<<<<

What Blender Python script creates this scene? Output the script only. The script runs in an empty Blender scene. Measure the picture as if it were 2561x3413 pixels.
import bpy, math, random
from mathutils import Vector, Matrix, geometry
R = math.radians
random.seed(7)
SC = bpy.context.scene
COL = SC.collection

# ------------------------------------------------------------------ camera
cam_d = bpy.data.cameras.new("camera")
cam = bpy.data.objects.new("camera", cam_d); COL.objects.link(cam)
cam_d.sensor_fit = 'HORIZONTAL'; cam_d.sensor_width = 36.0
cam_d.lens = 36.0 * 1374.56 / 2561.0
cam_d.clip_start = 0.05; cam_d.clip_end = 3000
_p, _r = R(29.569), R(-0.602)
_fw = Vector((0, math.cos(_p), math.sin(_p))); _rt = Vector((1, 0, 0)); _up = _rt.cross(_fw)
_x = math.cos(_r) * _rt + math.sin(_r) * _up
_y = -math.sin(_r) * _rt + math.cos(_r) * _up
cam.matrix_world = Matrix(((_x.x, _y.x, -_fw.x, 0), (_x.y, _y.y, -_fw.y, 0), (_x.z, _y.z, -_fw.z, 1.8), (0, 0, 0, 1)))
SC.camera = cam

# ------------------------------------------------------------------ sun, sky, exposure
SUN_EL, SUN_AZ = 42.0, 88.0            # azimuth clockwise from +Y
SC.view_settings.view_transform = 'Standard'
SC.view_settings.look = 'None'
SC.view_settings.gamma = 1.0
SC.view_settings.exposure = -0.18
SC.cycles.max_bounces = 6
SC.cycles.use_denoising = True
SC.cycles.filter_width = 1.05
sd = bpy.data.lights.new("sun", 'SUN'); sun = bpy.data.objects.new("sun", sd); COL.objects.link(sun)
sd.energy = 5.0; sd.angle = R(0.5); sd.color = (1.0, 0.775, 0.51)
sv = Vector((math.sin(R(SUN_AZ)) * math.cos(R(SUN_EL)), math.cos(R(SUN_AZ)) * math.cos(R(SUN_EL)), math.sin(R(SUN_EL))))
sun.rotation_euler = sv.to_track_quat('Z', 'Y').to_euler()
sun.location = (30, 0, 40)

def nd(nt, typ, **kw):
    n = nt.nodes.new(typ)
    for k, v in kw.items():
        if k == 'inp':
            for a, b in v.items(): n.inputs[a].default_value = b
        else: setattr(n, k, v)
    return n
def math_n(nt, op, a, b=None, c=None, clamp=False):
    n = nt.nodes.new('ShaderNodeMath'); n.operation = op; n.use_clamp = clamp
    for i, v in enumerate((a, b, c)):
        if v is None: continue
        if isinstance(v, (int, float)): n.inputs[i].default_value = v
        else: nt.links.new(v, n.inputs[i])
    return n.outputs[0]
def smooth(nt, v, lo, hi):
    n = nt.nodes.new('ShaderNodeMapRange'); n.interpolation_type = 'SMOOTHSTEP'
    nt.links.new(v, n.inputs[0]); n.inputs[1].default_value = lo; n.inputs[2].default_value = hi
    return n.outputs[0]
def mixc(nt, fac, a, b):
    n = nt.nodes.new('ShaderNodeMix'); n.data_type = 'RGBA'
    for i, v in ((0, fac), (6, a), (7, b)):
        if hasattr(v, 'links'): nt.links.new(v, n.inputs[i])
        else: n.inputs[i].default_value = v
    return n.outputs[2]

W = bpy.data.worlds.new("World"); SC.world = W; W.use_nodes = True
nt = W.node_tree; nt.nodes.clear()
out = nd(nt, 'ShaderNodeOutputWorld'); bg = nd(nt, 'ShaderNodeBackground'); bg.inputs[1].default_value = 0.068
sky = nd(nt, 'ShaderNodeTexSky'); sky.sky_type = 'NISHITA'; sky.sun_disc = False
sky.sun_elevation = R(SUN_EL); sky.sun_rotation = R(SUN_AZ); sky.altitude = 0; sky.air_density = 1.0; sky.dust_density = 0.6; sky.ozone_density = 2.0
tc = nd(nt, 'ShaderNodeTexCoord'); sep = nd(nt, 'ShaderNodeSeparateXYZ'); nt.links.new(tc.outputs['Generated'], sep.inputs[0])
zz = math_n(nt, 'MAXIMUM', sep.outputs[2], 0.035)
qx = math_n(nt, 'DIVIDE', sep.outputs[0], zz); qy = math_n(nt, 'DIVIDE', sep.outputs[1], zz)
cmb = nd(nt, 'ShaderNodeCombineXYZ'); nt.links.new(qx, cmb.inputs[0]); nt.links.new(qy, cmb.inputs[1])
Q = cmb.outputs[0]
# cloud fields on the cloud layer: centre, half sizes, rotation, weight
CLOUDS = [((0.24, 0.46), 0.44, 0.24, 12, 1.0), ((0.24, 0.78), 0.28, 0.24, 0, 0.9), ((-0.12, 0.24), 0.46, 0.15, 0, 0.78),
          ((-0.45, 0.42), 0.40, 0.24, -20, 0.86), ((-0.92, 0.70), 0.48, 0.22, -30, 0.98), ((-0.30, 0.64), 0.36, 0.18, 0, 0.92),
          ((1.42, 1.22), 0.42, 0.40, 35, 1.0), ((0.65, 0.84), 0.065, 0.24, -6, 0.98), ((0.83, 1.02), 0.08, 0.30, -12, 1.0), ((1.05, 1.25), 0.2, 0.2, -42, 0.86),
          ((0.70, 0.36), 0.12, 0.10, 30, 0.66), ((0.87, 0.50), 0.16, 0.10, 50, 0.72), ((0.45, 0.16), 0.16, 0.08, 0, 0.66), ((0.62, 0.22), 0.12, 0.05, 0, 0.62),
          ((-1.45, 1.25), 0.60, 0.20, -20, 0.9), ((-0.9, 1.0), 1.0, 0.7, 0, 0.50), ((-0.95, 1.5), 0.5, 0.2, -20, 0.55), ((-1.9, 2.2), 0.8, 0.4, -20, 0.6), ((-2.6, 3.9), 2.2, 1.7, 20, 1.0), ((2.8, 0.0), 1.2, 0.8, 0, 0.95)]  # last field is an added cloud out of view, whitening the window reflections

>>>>

The exercise: Output exactly the leading lines of the data, up to and including the line marked by "COL = SC.collection".

Answer:
What Blender Python script creates this scene? Output the script only. The script runs in an empty Blender scene. Measure the picture as if it were 2561x3413 pixels.
import bpy, math, random
from mathutils import Vector, Matrix, geometry
R = math.radians
random.seed(7)
SC = bpy.context.scene
COL = SC.collection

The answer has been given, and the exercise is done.